%%
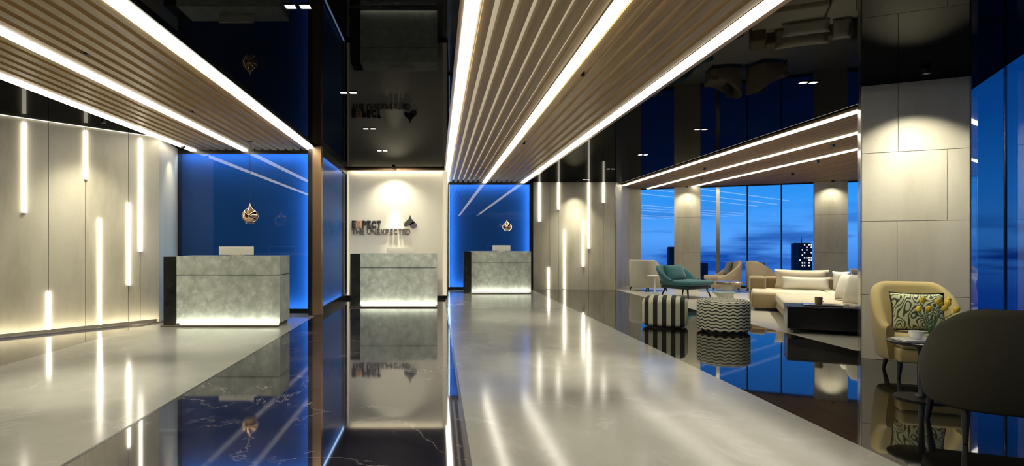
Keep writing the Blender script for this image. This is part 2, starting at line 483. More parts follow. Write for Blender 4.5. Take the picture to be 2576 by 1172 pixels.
# cove light at the foot of the wall: a lip with a lamp behind it
wall_seg('cove_lip', WA+nl*.16, WB+nl*.16, .015, 0, .022, 'champagne', wl)
wall_seg('cove_light', WA+nl*.143, WB+nl*.143, .006, .002, .016, 'led_foot', wl)
wall_seg('cove_light', WA+nl*.03, WB+nl*.03, .02, ZC-.006, ZC-.001, 'led_line', wl)
# return beside the blue panel
wr = sroot('wall_return', 'narrow beige stone return beside the left blue panel')
prism('stone_panel', [tuple(WA), (-4.83, Y1), (-5.3, Y1), (-5.3, 9.9)], 0, ZC, 'stone', wr)
# near left wall, back wall (behind the camera)
struct(wall_seg('wall_near_left', (-9.95, 3.17), (-9.95, YB), .2, 0, ZC, 'stone'), 'plain beige wall at the near left')
struct(wall_seg('wall_back', (-10.1, YB), (6.2, YB), .2, 0, ZC, 'dark_wall'), 'dark wall behind the viewer')

# right stone wall (frontal), bars on it later
rx0, rx1 = fx(1341, YR), fx(1548, YR)
wq = sroot('wall_right', 'taupe panel wall with vertical light bars beside the lounge')
box('wall_core', rx0-.05, rx1, YR+.03, YR+.25, 0, ZC, 'joint', wq)
rj = [rx0] + [fx(p, YR) for p in (1383, 1405, 1481, 1518)] + [rx1]
for i in range(len(rj)-1):
    box('stone_panel', rj[i]+.004, rj[i+1]-.004, YR, YR+.03, .0, ZC-.002, 'stone', wq)
box('corner_trim', rx1-.004, rx1+.02, YR-.02, YR+.1, 0, ZC-.001, 'champagne', wq)
wt2 = sroot('wall_lounge', 'brown stone wall turning into the lounge window')
prism('stone_panel', [(rx1+.02, YR+.02), (6.06, 18.75), (5.9, 19.1), (rx1-.1, 17.3)], 0, ZC, 'stone', wt2)
prism('stone_panel', [(6.06, 18.75), (6.4, 18.75), (6.5, 19.1), (5.9, 19.1)], 0, ZC, 'stone', wt2)

# ------------------------------------------------------------------ blue glass bays
def blue_bay(name, label, x0, x1, y, left=True):
    r = sroot(name, label)
    box('painted_panel', x0-.02, x1+.02, y+.16, y+.2, .0, ZC+.05, 'blue_paint', r)
    box('glass_pane', x0, x1, y, y+.008, .05, ZC-.04, 'panel_glass', r)
    box('frame_rail', x0-.03, x1+.03, y-.02, y+.16, ZC-.05, ZC+.05, 'black_trim', r)
    box('frame_rail', x0-.03, x1+.03, y-.02, y+.16, 0, .05, 'black_trim', r)
    box('frame_stile', x1, x1+.03, y-.02, y+.16, .05, ZC-.05, 'black_trim', r)
    box('frame_stile', x0-.03, x0, y-.02, y+.16, .05, ZC-.05, 'black_trim', r)
    for za, zb in ((ZC-.095, ZC-.05), (.05, .085)): box('frame_lip', x0, x1, y-.02, y-.004, za, zb, 'black_trim', r)
    box('frame_lip', x1-.045, x1, y-.02, y-.004, .085, ZC-.095, 'black_trim', r)
    # perimeter lamps hidden behind the lips
    box('edge_light', x0+.02, x1-.02, y+.03, y+.07, ZC-.058, ZC-.05, 'led_blue', r)
    box('edge_light', x0+.02, x1-.02, y+.03, y+.07, .05, .058, 'led_blue', r)
    box('edge_light', x1-.008, x1, y+.03, y+.07, .08, ZC-.08, 'led_blue', r)
    return r
blue_bay('wall_blue_left', 'blue back-lit glass panel behind the left desk', -4.82, -2.36, Y1)
blue_bay('wall_blue_right', 'blue back-lit glass panel behind the farthest desk', .33, 2.64, Y3)
box('edge_light', .33, .338, Y3+.03, Y3+.07, .08, ZC-.08, 'led_blue', bpy.data.objects['wall_blue_right'])
# side pane of the left bay, facing the dark central aisle
sb = sroot('wall_blue_side', 'narrow blue back-lit glass pane facing the central aisle')
sxp = -2.14
box('painted_panel', sxp-.2, sxp-.10, 10.9, Y2, 0, ZC+.05, 'blue_paint_side_lit', sb)
box('glass_pane', sxp-.008, sxp, 10.92, 13.98, .07, ZC-.06, 'satin_glass', sb)
box('frame_rail', sxp-.10, sxp+.02, 10.9, Y2, ZC-.06, ZC+.05, 'black_trim', sb)
box('frame_rail', sxp-.10, sxp+.02, 10.9, Y2, 0, .07, 'black_trim', sb)
box('frame_stile', sxp-.10, sxp+.02, 13.98, 14.1, .07, ZC-.06, 'black_trim', sb)
box('edge_light', sxp-.06, sxp-.02, 10.95, 13.95, ZC-.068, ZC-.06, 'led_blue_side', sb)
box('edge_light', sxp-.06, sxp-.02, 10.95, 13.95, .07, .078, 'led_blue_side', sb)
box('frame_lip', sxp+.001, sxp+.018, 10.92, 13.98, ZC-.14, ZC-.06, 'black_trim', sb)
box('frame_lip', sxp+.001, sxp+.018, 10.92, 13.98, .07, .13, 'black_trim', sb)
post = struct(box('trim_1', -2.25, -2.09, 10.74, 10.9, 0, ZC, 'bronze', bev=.006), 'bronze corner post between the blue panes')
box('reveal', -2.33, -2.25, 10.78, 11.0, 0, ZC, 'black_trim', post)

# ------------------------------------------------------------------ sign wall
sw = sroot('wall_sign', 'cream wall with a slogan sign behind the middle desk')
box('plaster_panel', -2.12, .245, Y2, Y2+.2, 0, ZC, 'plaster', sw)
box('cove_lip', -2.12, .25, Y2-.14, Y2-.11, ZC-.045, ZC, 'bronze', sw)
box('cove_light', -2.05, .2, Y2-.09, Y2-.06, ZC-.03, ZC-.012, 'led_cove', sw)
box('side_fin', .225, .25, Y2-.14, Y2, 0, ZC, 'champagne', sw)
box('side_light', .13, .222, Y2-.03, Y2-.001, .08, ZC-.05, 'led_soft', sw)
box('side_light', -2.118, -2.09, Y2-.03, Y2-.001, .08, ZC-.05, 'led_soft', sw)
box('skirting', -2.12, .25, Y2-.02, Y2, 0, .07, 'black_trim', sw)
box('flank_wall', .20, .25, Y2+.2, Y3+.1, 0, ZC, 'dark_wall', sw)

# ------------------------------------------------------------------ window wall of the lounge
angw = math.atan2(PD.y, PD.x)
nwin = Vector((PD.y, -PD.x))            # towards the room
if nwin.y > 0: nwin = -nwin
def wpt(s, o=0.0): p = P0+PD*s+nwin*o; return (p.x, p.y)
def s_of(px): return (win_pt(px)-P0).dot(PD)
def wbox(name, s0, s1, o0, o1, z0, z1, mat, parent): return prism(name, [wpt(s0, o0), wpt(s1, o0), wpt(s1, o1), wpt(s0, o1)], z0, z1, mat, parent)
SE = (GC-P0).dot(PD)
spans = [(0.0, s_of(1697)+.1, []), (s_of(1762)-.1, s_of(2046)+.1, [1806, 1880, 1966]), (s_of(2128)-.1, SE, [2163])]
for n, (a, b, mul) in enumerate(spans):
    r = sroot('window_%d' % (n+1), 'full-height lounge window onto the blue dusk')
    cuts = [a] + [s_of(m) for m in mul] + [b]
    for i in range(len(cuts)-1):
        wbox('pane', cuts[i], cuts[i+1], -.012, 0, .06, ZC-.06, 'window_glass', r)
    for i, c in enumerate(cuts[1:-1]):
        w = .045 if (n == 1 and i == 0) else .018
        wbox('mullion', c-w, c+w, -.06, .03, .05, ZC-.05, 'steel' if w > .03 else 'black_metal', r)
    wbox('frame_rail', a, b, -.07, .03, 0, .06, 'black_metal', r)
    wbox('frame_rail', a, b, -.07, .03, ZC-.06, ZC+.05, 'black_metal', r)
pil = [(1697, 1762, 'beige stone pier between the first and middle lounge windows'), (2046, 2128, 'beige stone pier right of the middle lounge window')]
for a, b, lab in pil:
    r = thing('window_pier', lab, 'pillar', (*wpt((s_of(a)+s_of(b))/2, .1), 0), angw)
    w = (s_of(b)-s_of(a))/2
    zz = [0, 1.05, 2.1, ZC-.03]
    for i in range(3):
        box('stone_block', -w, w, -.14, .09, zz[i]+(.003 if i else 0), zz[i+1]-.003, 'stone', r)
    box('pier_core', -w+.01, w-.01, -.13, .085, .004, ZC-.033, 'joint', r)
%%
▶ _WRITTEN EXERCISE_: Extract the lines exactly, please: the first line of the listing, the line with "behind the viewer')", and every line between them, but no pictures.

▶ _RIGHT ANSWER_:
Keep writing the Blender script for this image. This is part 2, starting at line 483. More parts follow. Write for Blender 4.5. Take the picture to be 2576 by 1172 pixels.
# cove light at the foot of the wall: a lip with a lamp behind it
wall_seg('cove_lip', WA+nl*.16, WB+nl*.16, .015, 0, .022, 'champagne', wl)
wall_seg('cove_light', WA+nl*.143, WB+nl*.143, .006, .002, .016, 'led_foot', wl)
wall_seg('cove_light', WA+nl*.03, WB+nl*.03, .02, ZC-.006, ZC-.001, 'led_line', wl)
# return beside the blue panel
wr = sroot('wall_return', 'narrow beige stone return beside the left blue panel')
prism('stone_panel', [tuple(WA), (-4.83, Y1), (-5.3, Y1), (-5.3, 9.9)], 0, ZC, 'stone', wr)
# near left wall, back wall (behind the camera)
struct(wall_seg('wall_near_left', (-9.95, 3.17), (-9.95, YB), .2, 0, ZC, 'stone'), 'plain beige wall at the near left')
struct(wall_seg('wall_back', (-10.1, YB), (6.2, YB), .2, 0, ZC, 'dark_wall'), 'dark wall behind the viewer')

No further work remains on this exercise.